ON the eve of the World Economic Forum (WEF) which meets every January in Davos, Switzerland, to discuss the world’s most pressing issues affecting world economic growth, the international activist organization Oxfam issued last Monday a report on the growing disparity between the rich and the poor in the world today.
The world’s 26 richest people, the Oxfam report said, own the same amount of wealth as the 3.8 billion people who make up the poorest half of humanity. The combined fortunes of these 26 billionaires further increased by $112 billion last year. In the same period, the fortunes of the world’s 3.8 billion poorest people declined by 11 percent.
Governments around the world, Oxfam said, are exacerbating the inequality by underfunding public health services like healthcare and education, while they consistently under-tax the wealthy. If governments can get the world’s richest 1 percent to pay just 0.5 percent extra tax on their wealth, Oxfam said, they would raise enough money to educate 262 million children now out of school and provide health care for 3.3 million people.
These figures may draw the attention of many of those attending the World Economic Forum, but the conference itself is not likely to take them up. The business leaders, economists, and political leaders attending the WEF forum are more concerned about ongoing specific problems such as the US-China trade war and the supply and rising global prices of oil, that are affecting, or are likely to affect economic stability and progress around the world today.

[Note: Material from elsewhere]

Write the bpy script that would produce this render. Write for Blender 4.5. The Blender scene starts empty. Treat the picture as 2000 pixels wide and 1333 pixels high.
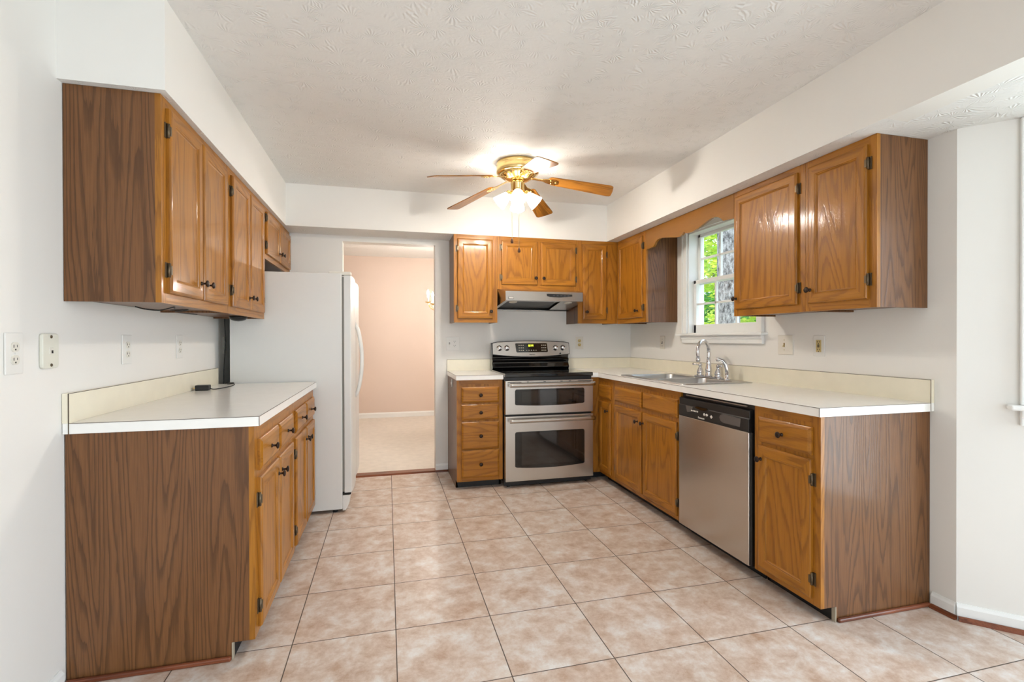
import bpy, bmesh, math, random
from mathutils import Vector, Matrix
random.seed(7)
S = bpy.context.scene
COL = S.collection
R = math.radians

# ------------------------------------------------------------------ camera, world, light, exposure
yaw, pit, rol = R(14.375), R(-0.276), R(-0.133)
CH = 1.2053
fw = Vector((math.sin(yaw)*math.cos(pit), math.cos(yaw)*math.cos(pit), math.sin(pit)))
ri = Vector((math.cos(yaw), -math.sin(yaw), 0))
up = ri.cross(fw)
ri2 = ri*math.cos(rol) + up*math.sin(rol)
up2 = -ri*math.sin(rol) + up*math.cos(rol)
cd = bpy.data.cameras.new('camera')
cam = bpy.data.objects.new('camera', cd)
COL.objects.link(cam)
cd.sensor_width = 36.0
cd.lens = 949.675*36/2000
cd.clip_start = 0.02
cam.matrix_world = Matrix(((ri2.x, up2.x, -fw.x, 0), (ri2.y, up2.y, -fw.y, 0), (ri2.z, up2.z, -fw.z, CH), (0, 0, 0, 1)))
S.camera = cam

S.view_settings.view_transform = 'Standard'
S.view_settings.look = 'None'
S.view_settings.gamma = 1.0
S.view_settings.use_curve_mapping = False
S.view_settings.exposure = 0.78

w = bpy.data.worlds.new('world')
S.world = w
w.use_nodes = True
w.node_tree.nodes['Background'].inputs[0].default_value = (0.72, 0.86, 1.0, 1)
w.node_tree.nodes['Background'].inputs[1].default_value = 1.7

def lamp(name, kind, loc, energy, color, target=None, **kw):
    d = bpy.data.lights.new(name, kind)
    d.energy = energy
    d.color = color
    for k, v in kw.items():
        setattr(d, k, v)
    o = bpy.data.objects.new(name, d)
    COL.objects.link(o)
    o.location = loc
    if target is not None:
        o.rotation_euler = (Vector(target)-Vector(loc)).to_track_quat('-Z', 'Y').to_euler()
    return o

DAY = (0.80, 0.90, 1.0)
WARM = (1.0, 0.74, 0.45)
lamp('sunlight', 'SUN', (0, 0, 6), 2.6, (1, 0.95, 0.85), (0.75*5, 0.6*5, 6-0.62*5), angle=0.02)
# bay daylight, and fill added at the assumed patio door and rear door
lamp('bay_daylight', 'AREA', (3.02, 0.2, 1.05), 31, DAY, (-1, 0.6, 0.75), spread=R(135), shape='RECTANGLE', size=1.35, size_y=1.9)
lamp('bay_side_daylight', 'AREA', (2.78, 1.33, 1.45), 3, DAY, (1.5, 0.05, 1.2), shape='RECTANGLE', size=0.4, size_y=1.1)
lamp('added_door_fill', 'AREA', (0.3, -5.62, 1.15), 44, DAY, (0.4, 3, 1.2), shape='RECTANGLE', size=2.6, size_y=2.0)  # frontal fill lamp, added outside the assumed rear door

# ------------------------------------------------------------------ materials
def new_mat(name):
    m = bpy.data.materials.new(name)
    m.use_nodes = True
    nt = m.node_tree
    return m, nt, nt.nodes['Principled BSDF']

def N(nt, t, **kw):
    n = nt.nodes.new(t)
    for k, v in kw.items():
        setattr(n, k, v)
    return n

def srgb(r, g, b):
    f = lambda c: (c/255/12.92) if c/255 <= 0.04045 else ((c/255+0.055)/1.055)**2.4
    return (f(r), f(g), f(b), 1)

def plain(name, col, rough=0.5, metal=0.0, coat=0.0, emit=None, estr=0.0, noise=0.0, nscale=30, bump=0.0, bscale=200):
    m, nt, p = new_mat(name)
    p.inputs['Base Color'].default_value = col
    p.inputs['Roughness'].default_value = rough
    p.inputs['Metallic'].default_value = metal
    p.inputs['Coat Weight'].default_value = coat
    p.inputs['Coat Roughness'].default_value = 0.1
    if emit:
        p.inputs['Emission Color'].default_value = emit
        p.inputs['Emission Strength'].default_value = estr
    tc = N(nt, 'ShaderNodeTexCoord')
    if noise > 0:
        n = N(nt, 'ShaderNodeTexNoise')
        n.inputs['Scale'].default_value = nscale
        n.inputs['Detail'].default_value = 3
        nt.links.new(tc.outputs['Object'], n.inputs['Vector'])
        mx = N(nt, 'ShaderNodeMix', data_type='RGBA')
        mx.inputs[6].default_value = tuple(c*(1-noise) for c in col[:3])+(1,)
        mx.inputs[7].default_value = tuple(min(1, c*(1+noise*0.6)) for c in col[:3])+(1,)
        nt.links.new(n.outputs['Fac'], mx.inputs[0])
        nt.links.new(mx.outputs[2], p.inputs['Base Color'])
    if bump > 0:
        n2 = N(nt, 'ShaderNodeTexNoise')
        n2.inputs['Scale'].default_value = bscale
        n2.inputs['Detail'].default_value = 2
        nt.links.new(tc.outputs['Object'], n2.inputs['Vector'])
        b = N(nt, 'ShaderNodeBump')
        b.inputs['Strength'].default_value = bump
        b.inputs['Distance'].default_value = 0.002
        nt.links.new(n2.outputs['Fac'], b.inputs['Height'])
        nt.links.new(b.outputs['Normal'], p.inputs['Normal'])
    return m

def wood(name, light, mid, dark, axis, rings=13, rough=0.33, coat=0.22, cross=5.5, along=0.75, pores=0.5, contrast=0.8):
    m, nt, p = new_mat(name)
    L = nt.links.new
    tc = N(nt, 'ShaderNodeTexCoord')
    oi = N(nt, 'ShaderNodeObjectInfo')
    mul = N(nt, 'ShaderNodeVectorMath', operation='MULTIPLY')
    cmb = N(nt, 'ShaderNodeCombineXYZ')
    for i in range(3):
        L(oi.outputs['Random'], cmb.inputs[i])
    mul.inputs[1].default_value = (37.0, 53.0, 71.0)
    L(cmb.outputs[0], mul.inputs[0])
    add = N(nt, 'ShaderNodeVectorMath', operation='ADD')
    L(tc.outputs['Object'], add.inputs[0])
    L(mul.outputs[0], add.inputs[1])
    def mapped(c, a):
        mp = N(nt, 'ShaderNodeMapping')
        sc = [c, c, c]
        sc['xyz'.index(axis)] = a
        mp.inputs['Scale'].default_value = sc
        L(add.outputs[0], mp.inputs['Vector'])
        return mp
    n1 = N(nt, 'ShaderNodeTexNoise')
    n1.inputs['Scale'].default_value = 1.0
    n1.inputs['Detail'].default_value = 1.5
    n1.inputs['Roughness'].default_value = 0.35
    n1.inputs['Distortion'].default_value = 0.25
    L(mapped(cross, along).outputs[0], n1.inputs['Vector'])
    n4 = N(nt, 'ShaderNodeTexNoise')
    n4.inputs['Scale'].default_value = 1.0
    n4.inputs['Detail'].default_value = 2
    L(mapped(120, 9).outputs[0], n4.inputs['Vector'])
    jag = N(nt, 'ShaderNodeMath', operation='MULTIPLY_ADD')
    jag.inputs[1].default_value = 0.55/rings
    L(n4.outputs['Fac'], jag.inputs[0])
    L(n1.outputs['Fac'], jag.inputs[2])
    mm = N(nt, 'ShaderNodeMath', operation='MULTIPLY')
    mm.inputs[1].default_value = rings
    L(jag.outputs[0], mm.inputs[0])
    fr = N(nt, 'ShaderNodeMath', operation='FRACT')
    L(mm.outputs[0], fr.inputs[0])
    cr = N(nt, 'ShaderNodeValToRGB')
    e = cr.color_ramp.elements
    e[0].position, e[0].color = 0.0, (0, 0, 0, 1)
    e[1].position, e[1].color = 1.0, (0.0, 0.0, 0.0, 1)
    x = e.new(0.16); x.color = (0.25, 0.25, 0.25, 1)
    x = e.new(0.34); x.color = (0.9, 0.9, 0.9, 1)
    x = e.new(0.75); x.color = (1, 1, 1, 1)
    x = e.new(0.94); x.color = (0.75, 0.75, 0.75, 1)
    L(fr.outputs[0], cr.inputs['Fac'])
    # fine pores running with the grain
    n2 = N(nt, 'ShaderNodeTexNoise')
    n2.inputs['Scale'].default_value = 1.0
    n2.inputs['Detail'].default_value = 3
    L(mapped(260, 7).outputs[0], n2.inputs['Vector'])
    pr = N(nt, 'ShaderNodeValToRGB')
    pr.color_ramp.elements[0].position = 0.38
    pr.color_ramp.elements[0].color = (1-pores, 1-pores, 1-pores, 1)
    pr.color_ramp.elements[1].position = 0.56
    L(n2.outputs['Fac'], pr.inputs['Fac'])
    # broad tone drift
    n3 = N(nt, 'ShaderNodeTexNoise')
    n3.inputs['Scale'].default_value = 1.0
    n3.inputs['Detail'].default_value = 2
    L(mapped(22, 1.2).outputs[0], n3.inputs['Vector'])
    base = N(nt, 'ShaderNodeMix', data_type='RGBA')
    base.inputs[6].default_value = mid
    base.inputs[7].default_value = light
    L(n3.outputs['Fac'], base.inputs[0])
    g = N(nt, 'ShaderNodeMath', operation='MULTIPLY')
    L(cr.outputs['Color'], g.inputs[0])
    L(pr.outputs['Color'], g.inputs[1])
    g2 = N(nt, 'ShaderNodeMapRange')
    g2.inputs[3].default_value = 1-contrast
    L(g.outputs[0], g2.inputs[0])
    mx = N(nt, 'ShaderNodeMix', data_type='RGBA')
    mx.inputs[6].default_value = dark
    L(g2.outputs[0], mx.inputs[0])
    L(base.outputs[2], mx.inputs[7])
    L(mx.outputs[2], p.inputs['Base Color'])
    p.inputs['Roughness'].default_value = rough
    p.inputs['Coat Weight'].default_value = coat
    p.inputs['Coat Roughness'].default_value = 0.09
    p.inputs['Specular IOR Level'].default_value = 0.3
    b = N(nt, 'ShaderNodeBump')
    b.inputs['Strength'].default_value = 0.25
    b.inputs['Distance'].default_value = 0.0008
    L(g.outputs[0], b.inputs['Height'])
    L(b.outputs['Normal'], p.inputs['Normal'])
    L(b.outputs['Normal'], p.inputs['Coat Normal'])
    return m

OAK = dict(light=srgb(186, 124, 36), mid=srgb(158, 98, 20), dark=srgb(100, 56, 10))
oak = {a: wood('honey_oak_'+a, axis=a, rings=15, contrast=0.5, pores=0.35, rough=0.42, coat=0.3, **OAK) for a in 'xyz'}
LAM = dict(light=srgb(130, 88, 52), mid=srgb(116, 76, 42), dark=srgb(74, 46, 24))
laminate = wood('brown_wood_laminate', axis='z', rings=26, rough=0.36, coat=0.2, cross=7.5, along=0.42, pores=0.4, contrast=0.75, **LAM)
shoe_wood = {a: wood('red_brown_shoe_'+a, srgb(150, 88, 58), srgb(126, 66, 40), srgb(84, 40, 22), a, rings=6) for a in 'xyz'}
blade_wood = wood('fan_blade_oak', srgb(190, 128, 52), srgb(160, 102, 34), srgb(96, 56, 18), 'x', rings=9, cross=12, along=1.2)
valance_wood = wood('valance_plywood', srgb(158, 106, 36), srgb(146, 94, 28), srgb(120, 74, 18), 'y', rings=4, contrast=0.35, pores=0.25)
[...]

Oxfam’s findings, however, should be in the thinking of the leaders of the world’s various nations. Too often, as these leaders draw up plans for their countries’ growth and development as a whole, they neglect the concerns of the poor in their societies.
In most of 2018, the poor in our country suffered from high prices – inflation – to such a great extent, due to a combination of high global oil prices, new taxes, and price manipulation. In this new year of 2019, our officials should keep a close watch on these same factors as they may rise again, setting off a new wave of inflation that will hurt the poorest of our people, who are part of the 3.8 billion in Oxfam’s study.